For me, falling out of love was a slow, tumultuous descent. It was plummeting, crashing down an increasingly rocky slope, looking for anything to grab onto to slow myself down. When I did get some respite, it was always slight and temporary. And then, when you finally stop falling, you look up at the sky and wonder how you can ascend to such heights again. I am talking, of course, of my once love, Riverdale.
Recently, I re-watched the pilot episode with a group of friends in hopes of rekindling the flames that had burned so brightly before. And perhaps, it was little bit too much pressure, for the episode seemed drab, underlit, and frankly, uninspiring. In each frame, I kept searching for that spark of passion that had kept me coming back week after week since freshman year. There had been something there, hadn’t there? Yet, with each passing overwrought scene, there was nothing to be found. Worse, I could remember the moments that had been seemingly transcendent on the first watch. Riverdale, after all, is a show made up of moments splashing in the shallow end of the pool. It was a show made for social media OMGs and trending hashtag shipping. It was a show that felt like a rapidly rising tide, going up and up and up. It was everything until it became nothing.
Once, I thought I found my soulmate in this wayward show. I thought I could spend the rest of my life with it, or at least the next five seasons.

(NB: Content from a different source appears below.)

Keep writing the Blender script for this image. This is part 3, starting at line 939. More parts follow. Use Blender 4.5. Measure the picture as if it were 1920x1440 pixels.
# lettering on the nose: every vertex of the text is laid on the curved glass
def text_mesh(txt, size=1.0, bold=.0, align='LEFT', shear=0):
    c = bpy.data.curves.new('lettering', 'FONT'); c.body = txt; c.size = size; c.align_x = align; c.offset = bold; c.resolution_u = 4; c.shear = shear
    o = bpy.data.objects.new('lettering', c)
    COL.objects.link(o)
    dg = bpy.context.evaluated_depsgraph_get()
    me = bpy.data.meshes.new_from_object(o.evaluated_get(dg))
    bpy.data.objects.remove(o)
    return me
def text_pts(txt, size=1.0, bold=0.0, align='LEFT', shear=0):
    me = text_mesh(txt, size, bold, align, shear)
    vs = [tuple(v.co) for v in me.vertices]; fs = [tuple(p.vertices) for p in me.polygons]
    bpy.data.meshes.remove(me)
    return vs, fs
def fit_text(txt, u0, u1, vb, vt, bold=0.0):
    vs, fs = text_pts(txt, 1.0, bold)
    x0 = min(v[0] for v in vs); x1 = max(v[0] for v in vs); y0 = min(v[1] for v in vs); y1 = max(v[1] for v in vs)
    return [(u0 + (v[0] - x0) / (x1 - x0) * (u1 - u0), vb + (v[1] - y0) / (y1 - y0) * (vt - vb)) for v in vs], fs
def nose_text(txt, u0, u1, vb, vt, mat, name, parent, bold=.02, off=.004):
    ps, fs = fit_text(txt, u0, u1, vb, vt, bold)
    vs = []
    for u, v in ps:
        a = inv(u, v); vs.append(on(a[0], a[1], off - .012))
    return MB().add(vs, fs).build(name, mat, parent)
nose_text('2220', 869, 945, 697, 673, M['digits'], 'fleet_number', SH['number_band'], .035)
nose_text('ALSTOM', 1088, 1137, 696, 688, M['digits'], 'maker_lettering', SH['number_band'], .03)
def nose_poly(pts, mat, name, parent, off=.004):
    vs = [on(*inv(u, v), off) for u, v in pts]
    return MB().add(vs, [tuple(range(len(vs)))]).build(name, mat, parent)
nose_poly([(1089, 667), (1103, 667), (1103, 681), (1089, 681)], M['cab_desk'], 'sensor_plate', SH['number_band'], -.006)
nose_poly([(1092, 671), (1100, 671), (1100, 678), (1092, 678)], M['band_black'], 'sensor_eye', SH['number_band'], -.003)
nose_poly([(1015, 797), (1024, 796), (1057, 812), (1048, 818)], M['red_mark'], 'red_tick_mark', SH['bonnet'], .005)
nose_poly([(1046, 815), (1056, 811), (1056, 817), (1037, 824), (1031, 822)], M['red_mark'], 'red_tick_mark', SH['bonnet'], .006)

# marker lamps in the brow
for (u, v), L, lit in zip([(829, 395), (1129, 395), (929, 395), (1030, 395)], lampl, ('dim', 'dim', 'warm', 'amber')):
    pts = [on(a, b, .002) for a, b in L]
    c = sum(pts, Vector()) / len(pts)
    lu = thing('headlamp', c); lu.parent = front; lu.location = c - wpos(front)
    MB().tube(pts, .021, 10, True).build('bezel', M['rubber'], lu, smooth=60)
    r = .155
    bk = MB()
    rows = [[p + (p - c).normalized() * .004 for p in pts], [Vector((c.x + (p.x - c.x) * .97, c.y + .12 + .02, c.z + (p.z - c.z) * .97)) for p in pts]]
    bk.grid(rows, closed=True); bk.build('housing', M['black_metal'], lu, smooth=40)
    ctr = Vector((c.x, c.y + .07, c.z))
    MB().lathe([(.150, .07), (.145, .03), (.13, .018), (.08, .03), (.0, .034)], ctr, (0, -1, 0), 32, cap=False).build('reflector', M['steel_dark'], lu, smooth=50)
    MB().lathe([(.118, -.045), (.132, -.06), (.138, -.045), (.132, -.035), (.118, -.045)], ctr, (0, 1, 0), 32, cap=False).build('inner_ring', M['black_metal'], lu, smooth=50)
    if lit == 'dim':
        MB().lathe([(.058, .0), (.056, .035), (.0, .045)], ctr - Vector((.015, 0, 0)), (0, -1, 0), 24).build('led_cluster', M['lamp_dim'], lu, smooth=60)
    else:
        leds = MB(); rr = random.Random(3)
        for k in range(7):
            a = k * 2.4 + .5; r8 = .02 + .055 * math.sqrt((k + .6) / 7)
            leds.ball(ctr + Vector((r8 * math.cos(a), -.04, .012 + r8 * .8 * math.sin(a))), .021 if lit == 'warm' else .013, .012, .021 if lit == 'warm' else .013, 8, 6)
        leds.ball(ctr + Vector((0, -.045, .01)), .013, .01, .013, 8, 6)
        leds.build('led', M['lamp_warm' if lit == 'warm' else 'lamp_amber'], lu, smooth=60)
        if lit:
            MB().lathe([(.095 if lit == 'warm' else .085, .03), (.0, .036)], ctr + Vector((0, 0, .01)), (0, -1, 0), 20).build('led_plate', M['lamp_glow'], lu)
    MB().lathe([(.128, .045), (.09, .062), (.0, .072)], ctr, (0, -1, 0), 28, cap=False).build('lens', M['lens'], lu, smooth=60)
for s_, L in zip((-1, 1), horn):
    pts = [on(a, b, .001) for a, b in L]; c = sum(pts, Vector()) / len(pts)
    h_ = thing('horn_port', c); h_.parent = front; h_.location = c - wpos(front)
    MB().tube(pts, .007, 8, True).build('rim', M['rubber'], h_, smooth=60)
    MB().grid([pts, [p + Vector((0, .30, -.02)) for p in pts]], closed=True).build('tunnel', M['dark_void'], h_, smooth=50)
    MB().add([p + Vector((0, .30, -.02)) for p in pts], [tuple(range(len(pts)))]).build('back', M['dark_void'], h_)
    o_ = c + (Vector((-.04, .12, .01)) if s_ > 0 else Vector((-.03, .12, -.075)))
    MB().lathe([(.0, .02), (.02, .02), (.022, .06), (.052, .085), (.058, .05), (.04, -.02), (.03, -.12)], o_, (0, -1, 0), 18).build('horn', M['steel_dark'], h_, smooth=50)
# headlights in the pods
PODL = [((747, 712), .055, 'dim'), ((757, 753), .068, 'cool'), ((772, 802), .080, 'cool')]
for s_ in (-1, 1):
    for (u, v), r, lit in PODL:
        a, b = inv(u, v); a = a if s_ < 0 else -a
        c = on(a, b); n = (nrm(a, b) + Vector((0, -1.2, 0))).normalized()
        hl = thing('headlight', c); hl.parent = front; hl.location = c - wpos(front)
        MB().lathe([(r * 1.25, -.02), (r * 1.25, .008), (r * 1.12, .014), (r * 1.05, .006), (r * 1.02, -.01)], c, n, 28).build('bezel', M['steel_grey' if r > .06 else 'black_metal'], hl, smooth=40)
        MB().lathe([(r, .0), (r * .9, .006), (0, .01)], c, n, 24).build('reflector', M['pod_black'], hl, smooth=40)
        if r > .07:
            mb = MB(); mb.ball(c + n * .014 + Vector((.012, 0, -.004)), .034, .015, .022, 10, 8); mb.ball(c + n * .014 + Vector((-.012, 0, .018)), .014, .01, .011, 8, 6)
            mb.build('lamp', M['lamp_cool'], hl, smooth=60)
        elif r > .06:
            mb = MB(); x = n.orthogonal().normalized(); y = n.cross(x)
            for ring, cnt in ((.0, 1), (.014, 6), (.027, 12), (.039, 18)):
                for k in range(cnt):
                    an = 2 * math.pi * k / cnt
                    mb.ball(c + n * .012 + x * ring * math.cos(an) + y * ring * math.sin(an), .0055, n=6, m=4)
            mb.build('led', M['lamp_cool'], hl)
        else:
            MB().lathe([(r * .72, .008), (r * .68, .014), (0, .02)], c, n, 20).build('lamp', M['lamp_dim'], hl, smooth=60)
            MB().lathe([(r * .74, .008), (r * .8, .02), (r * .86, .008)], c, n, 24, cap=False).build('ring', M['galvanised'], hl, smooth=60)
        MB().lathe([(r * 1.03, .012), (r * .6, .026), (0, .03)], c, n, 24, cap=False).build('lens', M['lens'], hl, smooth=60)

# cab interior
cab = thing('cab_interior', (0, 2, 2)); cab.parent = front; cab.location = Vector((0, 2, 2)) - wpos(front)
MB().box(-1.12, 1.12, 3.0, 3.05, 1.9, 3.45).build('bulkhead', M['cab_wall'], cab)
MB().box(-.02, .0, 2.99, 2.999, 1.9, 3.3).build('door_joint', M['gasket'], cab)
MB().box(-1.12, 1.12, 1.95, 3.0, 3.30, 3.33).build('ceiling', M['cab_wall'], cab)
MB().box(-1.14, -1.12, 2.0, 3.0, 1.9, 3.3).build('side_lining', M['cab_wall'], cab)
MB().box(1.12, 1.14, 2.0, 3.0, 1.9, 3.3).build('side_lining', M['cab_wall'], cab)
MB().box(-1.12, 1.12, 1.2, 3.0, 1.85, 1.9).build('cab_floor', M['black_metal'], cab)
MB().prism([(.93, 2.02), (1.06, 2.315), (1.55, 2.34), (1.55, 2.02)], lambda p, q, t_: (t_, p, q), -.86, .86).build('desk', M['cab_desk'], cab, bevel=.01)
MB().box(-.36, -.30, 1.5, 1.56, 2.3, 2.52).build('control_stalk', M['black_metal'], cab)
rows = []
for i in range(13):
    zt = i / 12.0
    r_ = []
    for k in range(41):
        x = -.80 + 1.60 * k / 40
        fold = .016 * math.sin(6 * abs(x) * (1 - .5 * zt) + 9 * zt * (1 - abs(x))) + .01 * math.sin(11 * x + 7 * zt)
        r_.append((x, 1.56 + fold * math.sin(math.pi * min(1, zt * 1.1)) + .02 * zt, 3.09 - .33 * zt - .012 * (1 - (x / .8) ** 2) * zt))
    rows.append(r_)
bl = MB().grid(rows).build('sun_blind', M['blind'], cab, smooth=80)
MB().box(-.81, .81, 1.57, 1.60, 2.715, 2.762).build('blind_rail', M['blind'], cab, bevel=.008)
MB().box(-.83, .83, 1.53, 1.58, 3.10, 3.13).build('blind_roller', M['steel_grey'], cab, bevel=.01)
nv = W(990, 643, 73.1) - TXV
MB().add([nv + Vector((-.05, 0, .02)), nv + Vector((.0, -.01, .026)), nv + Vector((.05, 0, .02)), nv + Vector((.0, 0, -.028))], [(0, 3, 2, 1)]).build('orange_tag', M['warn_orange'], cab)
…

Or maybe it was simply the right show at the right time. Not a deep-rooted affection, but one of those passions precisely because they are fleeting. For Riverdale was the perfect show for my freshman year. After a day of sixteen credits and more club commitments than I could handle, I would return to my dorm room. And instead of facing my ever-growing pile of homework, on Wednesdays, I would turn to the CW. Sure, Betty, Jughead, Veronica, and Archie had to deal with small town gossip and a murder, but at least they didn’t have to handle the stress or loneliness of studying at 2:30 in the morning. Their stresses were so dramatic, so exaggerated that I could sit back and enjoy their reactions to the latest arrest/football game/love triangle. At the very height of my love, I watched episodes, again and again. I lurked in the comment sections of recaps. I listened to hours of podcasts devoted to the show. I devoted so much time to this show and now, I don’t know when to break off the relationship.
If the first season was an explosion, the second was an implosion. Critics and my friends agreed, the show overall was worse. But still, I wanted to hold on. I wanted to hold on, not because it was a huge part of my life or even all that important. It was, after all, just Riverdale, a ridiculous, barely-meaningful show that happened to come on every Wednesday. One of dozens, really. I hold on because it is harder to let go. Harder to find another ridiculous, barely-meaningful relationship. I hold on because I have convinced myself that I’m still in love. Or at least, I wish I was.
Riverdale airs at 8 pm on Wednesday on the CW.